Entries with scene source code
▬▬▬▬▬▬

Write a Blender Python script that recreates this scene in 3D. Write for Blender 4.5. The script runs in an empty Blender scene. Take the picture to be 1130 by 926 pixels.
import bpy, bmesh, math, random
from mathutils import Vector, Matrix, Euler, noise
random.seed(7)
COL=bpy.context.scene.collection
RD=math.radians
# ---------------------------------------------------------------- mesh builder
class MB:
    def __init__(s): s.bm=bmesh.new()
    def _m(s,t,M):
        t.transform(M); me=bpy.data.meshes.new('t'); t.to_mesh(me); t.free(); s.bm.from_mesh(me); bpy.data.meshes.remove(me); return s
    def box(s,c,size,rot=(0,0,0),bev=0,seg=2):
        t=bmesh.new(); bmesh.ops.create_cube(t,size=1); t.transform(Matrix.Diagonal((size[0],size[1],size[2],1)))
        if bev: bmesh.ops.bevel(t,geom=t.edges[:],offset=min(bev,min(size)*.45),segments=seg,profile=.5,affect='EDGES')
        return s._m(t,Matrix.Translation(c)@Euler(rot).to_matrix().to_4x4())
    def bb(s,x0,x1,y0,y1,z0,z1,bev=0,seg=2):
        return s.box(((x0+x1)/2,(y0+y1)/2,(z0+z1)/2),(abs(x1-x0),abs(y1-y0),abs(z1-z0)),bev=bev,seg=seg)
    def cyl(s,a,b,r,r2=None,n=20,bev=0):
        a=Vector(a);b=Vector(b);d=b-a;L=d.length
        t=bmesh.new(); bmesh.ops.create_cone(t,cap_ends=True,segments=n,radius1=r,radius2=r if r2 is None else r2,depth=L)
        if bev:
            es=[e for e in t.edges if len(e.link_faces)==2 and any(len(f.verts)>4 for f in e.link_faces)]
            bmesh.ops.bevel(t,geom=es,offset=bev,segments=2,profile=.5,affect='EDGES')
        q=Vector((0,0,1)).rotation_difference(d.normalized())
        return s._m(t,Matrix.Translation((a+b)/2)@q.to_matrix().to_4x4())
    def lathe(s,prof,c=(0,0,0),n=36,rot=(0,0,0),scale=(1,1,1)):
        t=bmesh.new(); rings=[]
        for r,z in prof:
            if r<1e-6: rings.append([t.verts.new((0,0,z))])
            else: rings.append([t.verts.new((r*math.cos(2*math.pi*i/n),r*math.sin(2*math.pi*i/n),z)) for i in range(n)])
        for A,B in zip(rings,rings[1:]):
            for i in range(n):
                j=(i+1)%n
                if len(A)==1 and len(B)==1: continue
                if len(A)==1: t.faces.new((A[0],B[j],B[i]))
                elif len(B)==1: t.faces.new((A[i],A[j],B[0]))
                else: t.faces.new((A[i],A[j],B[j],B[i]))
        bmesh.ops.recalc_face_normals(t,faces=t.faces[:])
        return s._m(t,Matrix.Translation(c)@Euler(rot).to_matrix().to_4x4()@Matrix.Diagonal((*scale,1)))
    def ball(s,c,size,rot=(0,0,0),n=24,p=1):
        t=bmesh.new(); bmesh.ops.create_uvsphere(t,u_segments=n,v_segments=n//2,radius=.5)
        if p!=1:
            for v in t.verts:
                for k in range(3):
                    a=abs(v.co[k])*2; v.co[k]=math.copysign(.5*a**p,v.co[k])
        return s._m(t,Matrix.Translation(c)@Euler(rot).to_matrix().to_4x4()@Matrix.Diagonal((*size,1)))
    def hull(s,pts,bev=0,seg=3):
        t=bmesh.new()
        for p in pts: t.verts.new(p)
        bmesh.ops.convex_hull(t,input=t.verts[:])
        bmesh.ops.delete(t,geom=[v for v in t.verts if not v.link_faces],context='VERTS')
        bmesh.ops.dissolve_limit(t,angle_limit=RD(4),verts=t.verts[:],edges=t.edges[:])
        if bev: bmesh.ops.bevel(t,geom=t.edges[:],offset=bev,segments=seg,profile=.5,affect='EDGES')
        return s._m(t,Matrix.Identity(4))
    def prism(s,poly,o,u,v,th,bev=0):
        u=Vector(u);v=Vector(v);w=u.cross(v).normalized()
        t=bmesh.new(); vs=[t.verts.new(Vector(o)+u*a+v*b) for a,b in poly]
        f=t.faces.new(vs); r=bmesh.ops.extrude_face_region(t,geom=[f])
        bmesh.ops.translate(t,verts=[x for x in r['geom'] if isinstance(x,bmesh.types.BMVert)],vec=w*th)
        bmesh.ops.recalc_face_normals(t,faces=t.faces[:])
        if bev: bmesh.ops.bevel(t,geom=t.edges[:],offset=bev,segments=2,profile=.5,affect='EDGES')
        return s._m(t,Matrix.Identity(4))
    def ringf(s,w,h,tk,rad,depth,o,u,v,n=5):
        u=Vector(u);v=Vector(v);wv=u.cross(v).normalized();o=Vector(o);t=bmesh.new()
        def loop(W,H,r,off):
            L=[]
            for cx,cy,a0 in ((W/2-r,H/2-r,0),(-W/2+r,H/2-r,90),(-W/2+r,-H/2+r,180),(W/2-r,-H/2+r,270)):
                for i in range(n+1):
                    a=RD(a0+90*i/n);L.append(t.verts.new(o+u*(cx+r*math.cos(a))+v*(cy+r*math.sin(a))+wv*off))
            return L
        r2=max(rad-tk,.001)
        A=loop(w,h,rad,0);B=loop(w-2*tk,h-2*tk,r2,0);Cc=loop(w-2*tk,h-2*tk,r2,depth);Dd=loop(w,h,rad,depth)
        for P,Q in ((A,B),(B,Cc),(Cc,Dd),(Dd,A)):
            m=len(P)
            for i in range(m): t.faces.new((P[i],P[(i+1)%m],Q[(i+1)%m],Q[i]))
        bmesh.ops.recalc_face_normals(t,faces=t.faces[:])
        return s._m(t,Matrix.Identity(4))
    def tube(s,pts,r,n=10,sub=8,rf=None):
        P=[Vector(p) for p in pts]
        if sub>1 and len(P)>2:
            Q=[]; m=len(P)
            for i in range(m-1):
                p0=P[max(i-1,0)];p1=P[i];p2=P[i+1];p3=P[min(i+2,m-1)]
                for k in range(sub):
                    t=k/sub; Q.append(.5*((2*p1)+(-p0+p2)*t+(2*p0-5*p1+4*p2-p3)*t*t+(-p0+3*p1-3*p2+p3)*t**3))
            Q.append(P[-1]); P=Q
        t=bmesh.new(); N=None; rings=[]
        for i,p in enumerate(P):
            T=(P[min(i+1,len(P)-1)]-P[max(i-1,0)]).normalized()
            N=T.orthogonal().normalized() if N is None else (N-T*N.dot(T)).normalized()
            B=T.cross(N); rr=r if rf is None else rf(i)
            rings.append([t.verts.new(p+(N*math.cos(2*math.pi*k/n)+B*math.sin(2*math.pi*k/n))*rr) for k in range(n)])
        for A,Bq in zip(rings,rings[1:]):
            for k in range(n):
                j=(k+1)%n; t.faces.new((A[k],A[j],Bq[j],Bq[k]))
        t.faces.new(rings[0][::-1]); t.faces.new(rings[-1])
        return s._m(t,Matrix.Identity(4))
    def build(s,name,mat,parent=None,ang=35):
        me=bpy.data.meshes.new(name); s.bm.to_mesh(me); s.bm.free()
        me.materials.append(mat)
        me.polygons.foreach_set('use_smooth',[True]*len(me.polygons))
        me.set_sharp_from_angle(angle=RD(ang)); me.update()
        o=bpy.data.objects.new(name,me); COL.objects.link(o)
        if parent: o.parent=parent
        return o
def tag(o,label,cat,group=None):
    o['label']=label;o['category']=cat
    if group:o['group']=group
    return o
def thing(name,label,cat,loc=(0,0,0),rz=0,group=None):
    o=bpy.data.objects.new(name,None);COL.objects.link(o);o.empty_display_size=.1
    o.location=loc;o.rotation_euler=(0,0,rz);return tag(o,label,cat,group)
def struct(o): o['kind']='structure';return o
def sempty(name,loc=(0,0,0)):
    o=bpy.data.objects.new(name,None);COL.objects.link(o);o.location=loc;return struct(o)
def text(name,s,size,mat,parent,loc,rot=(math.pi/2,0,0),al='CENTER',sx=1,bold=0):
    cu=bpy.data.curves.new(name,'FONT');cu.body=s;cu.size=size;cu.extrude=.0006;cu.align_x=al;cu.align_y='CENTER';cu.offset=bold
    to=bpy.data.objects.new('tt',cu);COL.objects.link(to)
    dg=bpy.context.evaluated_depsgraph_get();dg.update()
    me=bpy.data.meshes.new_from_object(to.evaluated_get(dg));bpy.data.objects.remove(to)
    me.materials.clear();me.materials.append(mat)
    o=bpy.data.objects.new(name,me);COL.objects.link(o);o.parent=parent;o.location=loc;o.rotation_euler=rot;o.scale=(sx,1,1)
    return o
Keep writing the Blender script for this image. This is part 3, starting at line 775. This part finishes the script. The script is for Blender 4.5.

▬▬▬▬▬▬

▶ **CHALLENGE**
Look through the data above. Each line containing the word "script" needs to be copied.

▶ **REPLY TO THE TASK**
Write a Blender Python script that recreates this scene in 3D. Write for Blender 4.5. The script runs in an empty Blender scene. Take the picture to be 1130 by 926 pixels.
Keep writing the Blender script for this image. This is part 3, starting at line 775. This part finishes the script. The script is for Blender 4.5.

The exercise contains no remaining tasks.